Pour un rappel de l’histoire, soulignons que la ville de Kharkov qui compte environ 1,5 million d’habitants fut, de 1917 à 1934, la capitale de la République Socialiste Soviétique d’Ukraine avant de passer le relais à Kiev, 400 km à l’Ouest. Fondée en 1654, elle représente un des plus importants centres industriels, culturels, scientifiques et éducatifs d’Ukraine. Parmi les 42 universités et collèges de la ville, l’Université d’État de Kharkov portant le nom de A.M. Gorky et qui a été reclassifiée en 1992 après la dissolution de l’URSS, en Université Nationale de Kharkiv sous le nom de V.N.Karazin, est la deuxième plus vieille université d’Ukraine après l’Université Nationale de Kiev-Mohyla Academy. Fondée en 1804, l’université de Kharkov qui se situe sur la Place de la Liberté, une des plus grandes d’Europe, compte aujourd’hui 19 facultés dont celle de la Médecine, du Droit, de Lettres, d’Histoire, d’Économie, de Sciences ; 3 instituts de recherches ; 2 jardins botaniques et 3 musées d’histoire et accueille des étudiants de plus d’une cinquantaine de nationalités que ce soit pour la licence, le master ou le doctorat du 3e cycle. Très coopératifs et attentionnés, les professeurs offrent des cours de rattrapage appelés « consultations » après les heures de classes et ce, gratuitement par rapport au fléau des leçons particulières qui fait rage chez nous à Maurice. Vers la mi-mars, l’aile gauche de l’université qui abrite les facultés de Lettres et d’Histoire, ainsi que celle d’Économie en face ont été touchées et sérieusement endommagées par des missiles russes. La majorité des étudiants avaient fort heureusement été évacués quelques jours après le début de la guerre avant l’arrivée des chars à la périphérie de la ville.

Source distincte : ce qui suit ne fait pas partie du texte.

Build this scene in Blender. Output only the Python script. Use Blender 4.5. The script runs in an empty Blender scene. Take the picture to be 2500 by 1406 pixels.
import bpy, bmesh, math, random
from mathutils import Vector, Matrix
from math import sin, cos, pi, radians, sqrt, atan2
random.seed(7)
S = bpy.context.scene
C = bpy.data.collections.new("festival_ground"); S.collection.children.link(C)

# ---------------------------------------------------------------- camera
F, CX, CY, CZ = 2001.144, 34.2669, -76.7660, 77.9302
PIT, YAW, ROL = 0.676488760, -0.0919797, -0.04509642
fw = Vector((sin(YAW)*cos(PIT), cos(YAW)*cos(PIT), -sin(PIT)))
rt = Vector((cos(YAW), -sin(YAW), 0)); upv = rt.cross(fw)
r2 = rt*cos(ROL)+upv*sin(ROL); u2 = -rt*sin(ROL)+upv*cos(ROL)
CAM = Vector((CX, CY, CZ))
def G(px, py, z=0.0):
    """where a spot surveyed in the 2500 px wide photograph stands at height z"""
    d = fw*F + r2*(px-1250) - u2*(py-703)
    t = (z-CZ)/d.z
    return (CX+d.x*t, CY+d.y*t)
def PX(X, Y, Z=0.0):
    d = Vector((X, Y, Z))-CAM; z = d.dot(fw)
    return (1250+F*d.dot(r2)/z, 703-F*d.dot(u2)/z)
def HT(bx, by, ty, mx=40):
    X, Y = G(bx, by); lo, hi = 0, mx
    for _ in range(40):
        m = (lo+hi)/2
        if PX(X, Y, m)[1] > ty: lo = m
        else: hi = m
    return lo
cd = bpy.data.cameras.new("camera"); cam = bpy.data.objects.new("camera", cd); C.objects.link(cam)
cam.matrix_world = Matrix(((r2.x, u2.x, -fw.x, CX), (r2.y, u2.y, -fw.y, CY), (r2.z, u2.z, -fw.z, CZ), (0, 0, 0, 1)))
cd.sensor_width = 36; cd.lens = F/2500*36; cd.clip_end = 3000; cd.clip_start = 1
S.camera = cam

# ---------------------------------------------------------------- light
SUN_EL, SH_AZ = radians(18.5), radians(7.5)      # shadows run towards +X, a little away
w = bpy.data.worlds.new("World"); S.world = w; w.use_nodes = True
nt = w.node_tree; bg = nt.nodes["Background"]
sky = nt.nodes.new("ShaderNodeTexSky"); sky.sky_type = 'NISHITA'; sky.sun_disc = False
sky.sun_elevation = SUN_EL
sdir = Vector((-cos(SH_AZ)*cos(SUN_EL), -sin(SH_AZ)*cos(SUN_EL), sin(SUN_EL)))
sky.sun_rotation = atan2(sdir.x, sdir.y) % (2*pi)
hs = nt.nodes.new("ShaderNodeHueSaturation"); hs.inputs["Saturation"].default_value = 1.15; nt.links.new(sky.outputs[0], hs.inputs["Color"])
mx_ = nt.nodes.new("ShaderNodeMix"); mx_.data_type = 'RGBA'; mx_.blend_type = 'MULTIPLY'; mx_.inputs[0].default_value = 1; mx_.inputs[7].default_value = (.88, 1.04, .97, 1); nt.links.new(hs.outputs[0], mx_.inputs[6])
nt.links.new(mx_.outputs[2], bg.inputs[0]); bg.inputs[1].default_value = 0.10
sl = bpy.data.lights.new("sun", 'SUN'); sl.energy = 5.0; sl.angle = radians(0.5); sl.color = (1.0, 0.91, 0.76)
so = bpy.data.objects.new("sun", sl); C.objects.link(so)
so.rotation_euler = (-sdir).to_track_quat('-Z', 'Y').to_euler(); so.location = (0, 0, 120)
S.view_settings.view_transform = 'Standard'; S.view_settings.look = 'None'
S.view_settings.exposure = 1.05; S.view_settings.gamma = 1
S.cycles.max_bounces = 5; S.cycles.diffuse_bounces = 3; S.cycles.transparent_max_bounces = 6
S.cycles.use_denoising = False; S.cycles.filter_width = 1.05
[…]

Mais la ville de Kharkov est également réputée en tant que centre de culture avec ses nombreuses salles de théâtre, de cinéma, ses 2 conservatoires internationaux, son fameux orchestre philharmonique et ses nombreux musées qui attirent des étudiants étrangers et touristes tout au long de l’année. La galerie municipale située sur l’avenue principale de la ville, la Soumskaya, a été un des premiers édifices de la ville à être bombardé au début du mois. D’autre part, l’un des plus grands marchés du pays, le Barabashova, situé dans la région de Saltovka, où nous faisions jadis souvent nos courses, a été détruit le 17 mars dernier par un obus.

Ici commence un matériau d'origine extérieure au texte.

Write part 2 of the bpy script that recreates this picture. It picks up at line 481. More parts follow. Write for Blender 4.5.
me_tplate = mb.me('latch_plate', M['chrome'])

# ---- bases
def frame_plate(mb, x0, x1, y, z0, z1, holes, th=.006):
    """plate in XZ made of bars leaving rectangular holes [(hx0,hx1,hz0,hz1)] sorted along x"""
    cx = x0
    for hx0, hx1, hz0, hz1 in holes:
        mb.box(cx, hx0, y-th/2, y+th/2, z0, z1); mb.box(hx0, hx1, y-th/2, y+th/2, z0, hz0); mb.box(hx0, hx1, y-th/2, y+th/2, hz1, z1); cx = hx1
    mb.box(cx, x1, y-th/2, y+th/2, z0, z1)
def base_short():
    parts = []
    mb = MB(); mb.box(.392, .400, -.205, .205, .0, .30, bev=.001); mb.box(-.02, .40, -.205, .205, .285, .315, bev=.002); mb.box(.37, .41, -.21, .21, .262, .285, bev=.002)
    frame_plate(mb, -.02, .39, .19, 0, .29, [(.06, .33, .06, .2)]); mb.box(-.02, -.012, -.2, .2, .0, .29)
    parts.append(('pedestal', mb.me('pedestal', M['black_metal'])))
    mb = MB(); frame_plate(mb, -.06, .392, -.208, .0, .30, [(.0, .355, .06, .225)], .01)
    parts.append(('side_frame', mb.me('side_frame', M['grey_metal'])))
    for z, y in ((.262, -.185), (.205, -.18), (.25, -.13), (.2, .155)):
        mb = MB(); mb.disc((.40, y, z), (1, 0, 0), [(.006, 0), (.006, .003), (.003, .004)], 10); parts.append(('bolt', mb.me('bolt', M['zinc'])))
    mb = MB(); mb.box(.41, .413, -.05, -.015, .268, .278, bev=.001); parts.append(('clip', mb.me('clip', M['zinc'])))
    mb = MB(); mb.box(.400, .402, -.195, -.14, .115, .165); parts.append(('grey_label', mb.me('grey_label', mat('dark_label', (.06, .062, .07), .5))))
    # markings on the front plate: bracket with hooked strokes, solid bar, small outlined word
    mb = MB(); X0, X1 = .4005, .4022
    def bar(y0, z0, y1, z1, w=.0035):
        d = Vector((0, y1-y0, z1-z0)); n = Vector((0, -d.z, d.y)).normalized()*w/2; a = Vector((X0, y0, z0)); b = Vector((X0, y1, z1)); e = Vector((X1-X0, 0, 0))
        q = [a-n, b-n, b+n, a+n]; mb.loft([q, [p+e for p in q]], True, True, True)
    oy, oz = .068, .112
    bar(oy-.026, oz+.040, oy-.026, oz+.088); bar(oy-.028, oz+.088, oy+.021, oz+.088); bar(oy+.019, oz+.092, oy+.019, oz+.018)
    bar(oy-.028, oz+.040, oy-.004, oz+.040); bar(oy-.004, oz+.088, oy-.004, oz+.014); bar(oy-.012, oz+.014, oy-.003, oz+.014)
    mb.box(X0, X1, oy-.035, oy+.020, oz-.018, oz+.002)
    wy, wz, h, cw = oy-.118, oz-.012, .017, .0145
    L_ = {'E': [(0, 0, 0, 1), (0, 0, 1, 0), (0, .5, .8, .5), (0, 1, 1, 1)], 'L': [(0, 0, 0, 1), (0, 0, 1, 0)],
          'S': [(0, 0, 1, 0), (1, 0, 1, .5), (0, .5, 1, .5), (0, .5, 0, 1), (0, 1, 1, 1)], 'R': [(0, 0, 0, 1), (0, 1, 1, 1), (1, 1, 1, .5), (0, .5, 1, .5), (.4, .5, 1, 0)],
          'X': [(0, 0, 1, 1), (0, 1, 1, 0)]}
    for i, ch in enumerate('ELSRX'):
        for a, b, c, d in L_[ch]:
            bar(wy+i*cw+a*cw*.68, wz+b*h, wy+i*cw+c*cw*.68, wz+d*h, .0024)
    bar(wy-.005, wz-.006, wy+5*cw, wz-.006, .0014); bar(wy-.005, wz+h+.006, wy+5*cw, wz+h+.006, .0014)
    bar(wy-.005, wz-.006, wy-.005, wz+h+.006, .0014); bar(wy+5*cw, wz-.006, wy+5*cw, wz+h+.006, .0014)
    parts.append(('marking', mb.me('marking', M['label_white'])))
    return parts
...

Bien que Kharkov soit un centre industriel en plein essor, la ville respirait également la fraîcheur avec de vastes espaces verts, des parcs et jardins dont les principaux sont le Parc Central de Gorky, lieu de rencontre des étudiants étrangers en été avec ses divers jeux, attractions, restaurants et mode de transport téléphérique ; le jardin Taras Shevchenko – poète, artiste, écrivain et folkloriste ukrainien du 19e siècle – à côté de l’université, le Parc de la Prairie d’Alekseevsky long d’environ 10 km ; le Parc Zoologique qui est une réserve naturelle d’environ 7000 animaux de 400 espèces et fut fondé en 1895 et le Dolphinarium où des coachs expérimentés offrent aux visiteurs la possibilité de nager avec les cétacés.
Or, l’on frémit en constatant à quoi est réduite aujourd’hui cette magnifique ville pourtant jadis si paisible et attrayante, qui ne dort presque jamais et où les centaines de bars, restaurants, cafés et boîtes de nuit fonctionnaient jusqu’aux petites heures du matin. Idem pour le métro qui fut ouvert en août 1975, comportant 3 lignes et dont les superbes stations représentant des œuvres d’art tout à fait admirables, sont en train de servir de bunker pour protéger les habitants des bombardements.
Pourtant, Russes et Ukrainiens constituent un seul peuple avec une seule culture et une langue commune, vivant au temps de l’URSS, en bonne intelligence, en toute amitié et fraternité. D’ailleurs, après la dissolution de l’Union Soviétique, ce sont les ambassades russes à travers le monde qui représentaient les intérêts ukrainiens à l’étranger, y compris à Maurice. Que ce soit en Ukraine ou en Russie où l’auteur de ces lignes avait complété en 1977 à Astrakhan, ville d’environ 500,000 habitants bordant la mer Caspienne dans le Sud, les cours préparatoires, destinés principalement à l’apprentissage de la langue russe et avait effectué, de 1985 à 1989, le doctorat du 3e cycle (PhD) à l’Académie Agricole de Moscou, l’on a rencontré des gens accueillants, extravertis, joyeux, aimant les plaisanteries et anecdotes et s’intéressant toujours à la vie, us et coutumes des étrangers. Cependant, depuis le 24 février dernier, l’Ukraine, pays souverain et indépendant, de 43 millions d’habitants et un des plus grands exportateurs au monde de blé, maïs et d’orge, se retrouve sous les bombes de son voisin à l’Est. 10 millions de personnes ont jusqu’ici fui leurs foyers, ce qui représente le plus grand exode des populations en Europe depuis la 2e guerre mondiale. L’on a tendance à vivre un véritable cauchemar qui risque malheureusement de se prolonger dans le temps et l’espace et d’affecter l’économie mondiale dans son ensemble.